• [Written task] Only the lines from the one containing "w_ = rnd.uniform(.985, 1.02)" through the one containing "-.02, .006).mesh('drain_channel', 'curb'), pave)" are to be copied, exactly and with both ends kept.

• [Supplied information]

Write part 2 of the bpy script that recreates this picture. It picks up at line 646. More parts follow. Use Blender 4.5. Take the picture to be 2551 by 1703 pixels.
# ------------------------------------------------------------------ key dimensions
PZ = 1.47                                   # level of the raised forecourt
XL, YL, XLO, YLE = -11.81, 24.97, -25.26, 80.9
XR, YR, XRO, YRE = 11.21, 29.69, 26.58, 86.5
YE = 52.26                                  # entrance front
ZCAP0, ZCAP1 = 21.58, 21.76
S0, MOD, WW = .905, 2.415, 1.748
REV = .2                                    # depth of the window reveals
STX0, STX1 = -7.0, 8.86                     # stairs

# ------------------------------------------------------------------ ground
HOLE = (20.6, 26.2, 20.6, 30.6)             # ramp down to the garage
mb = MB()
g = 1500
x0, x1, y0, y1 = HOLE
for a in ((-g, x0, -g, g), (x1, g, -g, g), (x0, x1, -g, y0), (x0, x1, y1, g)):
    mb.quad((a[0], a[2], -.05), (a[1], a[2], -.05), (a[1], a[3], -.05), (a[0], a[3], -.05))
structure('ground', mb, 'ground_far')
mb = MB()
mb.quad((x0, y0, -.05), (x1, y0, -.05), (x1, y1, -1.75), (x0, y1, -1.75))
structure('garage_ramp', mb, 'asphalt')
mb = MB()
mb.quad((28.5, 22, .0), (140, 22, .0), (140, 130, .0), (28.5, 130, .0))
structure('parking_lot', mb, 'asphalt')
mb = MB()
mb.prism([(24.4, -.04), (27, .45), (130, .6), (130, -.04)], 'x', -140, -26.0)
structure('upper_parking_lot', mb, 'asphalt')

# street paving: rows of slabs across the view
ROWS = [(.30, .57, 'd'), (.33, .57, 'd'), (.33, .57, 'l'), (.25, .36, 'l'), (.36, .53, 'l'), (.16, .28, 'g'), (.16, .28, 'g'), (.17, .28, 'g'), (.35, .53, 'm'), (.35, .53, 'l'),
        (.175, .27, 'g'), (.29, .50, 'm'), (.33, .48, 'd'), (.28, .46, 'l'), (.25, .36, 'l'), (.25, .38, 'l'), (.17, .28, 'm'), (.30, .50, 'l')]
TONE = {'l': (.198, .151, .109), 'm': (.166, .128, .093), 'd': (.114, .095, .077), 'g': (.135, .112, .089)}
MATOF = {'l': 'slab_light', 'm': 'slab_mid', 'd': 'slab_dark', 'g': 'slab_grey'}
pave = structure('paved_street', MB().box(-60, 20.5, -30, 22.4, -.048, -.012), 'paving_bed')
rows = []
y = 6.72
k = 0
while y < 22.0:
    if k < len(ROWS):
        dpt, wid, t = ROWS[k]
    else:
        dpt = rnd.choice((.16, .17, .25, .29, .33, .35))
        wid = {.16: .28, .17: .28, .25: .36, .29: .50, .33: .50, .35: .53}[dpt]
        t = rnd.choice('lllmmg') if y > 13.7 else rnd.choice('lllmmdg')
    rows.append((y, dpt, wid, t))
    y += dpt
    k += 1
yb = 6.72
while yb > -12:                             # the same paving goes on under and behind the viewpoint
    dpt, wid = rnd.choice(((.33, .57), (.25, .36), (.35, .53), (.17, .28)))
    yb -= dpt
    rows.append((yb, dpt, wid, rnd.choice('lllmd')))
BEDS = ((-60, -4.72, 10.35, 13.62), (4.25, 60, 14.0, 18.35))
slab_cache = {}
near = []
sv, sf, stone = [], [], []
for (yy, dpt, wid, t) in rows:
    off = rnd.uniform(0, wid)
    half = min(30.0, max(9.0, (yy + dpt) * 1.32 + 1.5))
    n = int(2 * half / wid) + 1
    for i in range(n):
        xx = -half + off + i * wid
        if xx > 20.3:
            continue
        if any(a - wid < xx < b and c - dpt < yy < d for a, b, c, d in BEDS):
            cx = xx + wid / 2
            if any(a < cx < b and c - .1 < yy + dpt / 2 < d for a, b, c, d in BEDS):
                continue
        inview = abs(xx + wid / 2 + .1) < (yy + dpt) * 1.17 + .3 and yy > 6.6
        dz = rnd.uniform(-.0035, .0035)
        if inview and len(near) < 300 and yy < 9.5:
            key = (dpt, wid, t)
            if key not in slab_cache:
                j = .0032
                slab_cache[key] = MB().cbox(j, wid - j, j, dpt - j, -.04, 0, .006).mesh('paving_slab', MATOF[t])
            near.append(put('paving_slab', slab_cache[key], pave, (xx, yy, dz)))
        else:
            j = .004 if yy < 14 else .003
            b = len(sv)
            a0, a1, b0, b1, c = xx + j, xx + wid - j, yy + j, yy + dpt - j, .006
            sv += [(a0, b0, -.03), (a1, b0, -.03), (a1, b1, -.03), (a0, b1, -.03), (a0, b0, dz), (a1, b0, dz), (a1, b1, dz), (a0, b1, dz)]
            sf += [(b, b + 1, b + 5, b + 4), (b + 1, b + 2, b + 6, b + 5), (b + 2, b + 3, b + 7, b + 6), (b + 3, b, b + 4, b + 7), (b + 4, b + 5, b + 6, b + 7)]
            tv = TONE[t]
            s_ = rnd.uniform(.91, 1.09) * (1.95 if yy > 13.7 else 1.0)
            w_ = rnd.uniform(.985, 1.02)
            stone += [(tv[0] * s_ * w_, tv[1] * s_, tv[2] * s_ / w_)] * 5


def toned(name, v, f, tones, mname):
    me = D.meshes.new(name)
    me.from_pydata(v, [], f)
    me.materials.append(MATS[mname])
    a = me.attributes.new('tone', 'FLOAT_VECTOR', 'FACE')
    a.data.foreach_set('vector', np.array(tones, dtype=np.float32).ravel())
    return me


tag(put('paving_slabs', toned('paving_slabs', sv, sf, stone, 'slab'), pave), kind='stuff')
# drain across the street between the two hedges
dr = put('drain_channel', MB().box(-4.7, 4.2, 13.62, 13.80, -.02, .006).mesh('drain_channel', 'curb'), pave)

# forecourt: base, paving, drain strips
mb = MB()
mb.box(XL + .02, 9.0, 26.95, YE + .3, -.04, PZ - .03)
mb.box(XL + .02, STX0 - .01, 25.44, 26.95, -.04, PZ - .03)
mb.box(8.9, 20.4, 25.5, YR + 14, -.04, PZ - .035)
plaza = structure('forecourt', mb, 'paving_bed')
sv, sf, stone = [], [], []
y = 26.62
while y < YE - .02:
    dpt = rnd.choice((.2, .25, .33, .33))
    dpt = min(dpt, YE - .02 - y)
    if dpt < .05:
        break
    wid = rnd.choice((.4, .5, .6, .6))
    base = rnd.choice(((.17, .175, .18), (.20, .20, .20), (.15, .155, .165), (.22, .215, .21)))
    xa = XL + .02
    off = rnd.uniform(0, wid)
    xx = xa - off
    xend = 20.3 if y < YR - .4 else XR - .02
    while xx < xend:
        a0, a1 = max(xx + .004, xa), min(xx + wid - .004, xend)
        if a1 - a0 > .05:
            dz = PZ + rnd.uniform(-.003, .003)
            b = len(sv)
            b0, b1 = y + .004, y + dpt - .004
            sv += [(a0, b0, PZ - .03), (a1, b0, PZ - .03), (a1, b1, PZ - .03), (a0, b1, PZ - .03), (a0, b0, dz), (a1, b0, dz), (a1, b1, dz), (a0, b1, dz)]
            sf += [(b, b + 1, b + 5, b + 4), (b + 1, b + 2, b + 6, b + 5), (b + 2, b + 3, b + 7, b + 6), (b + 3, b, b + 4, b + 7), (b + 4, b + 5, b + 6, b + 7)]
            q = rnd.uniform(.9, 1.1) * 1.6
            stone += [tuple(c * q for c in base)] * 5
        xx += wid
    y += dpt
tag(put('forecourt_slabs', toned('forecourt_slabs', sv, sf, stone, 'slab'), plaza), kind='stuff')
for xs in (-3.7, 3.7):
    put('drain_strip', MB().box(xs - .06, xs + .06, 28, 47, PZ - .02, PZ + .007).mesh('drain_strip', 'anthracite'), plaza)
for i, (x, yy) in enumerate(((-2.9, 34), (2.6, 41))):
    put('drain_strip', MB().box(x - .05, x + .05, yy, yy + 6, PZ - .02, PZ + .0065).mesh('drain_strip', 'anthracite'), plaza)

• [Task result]
            w_ = rnd.uniform(.985, 1.02)
            stone += [(tv[0] * s_ * w_, tv[1] * s_, tv[2] * s_ / w_)] * 5


def toned(name, v, f, tones, mname):
    me = D.meshes.new(name)
    me.from_pydata(v, [], f)
    me.materials.append(MATS[mname])
    a = me.attributes.new('tone', 'FLOAT_VECTOR', 'FACE')
    a.data.foreach_set('vector', np.array(tones, dtype=np.float32).ravel())
    return me


tag(put('paving_slabs', toned('paving_slabs', sv, sf, stone, 'slab'), pave), kind='stuff')
# drain across the street between the two hedges
dr = put('drain_channel', MB().box(-4.7, 4.2, 13.62, 13.80, -.02, .006).mesh('drain_channel', 'curb'), pave)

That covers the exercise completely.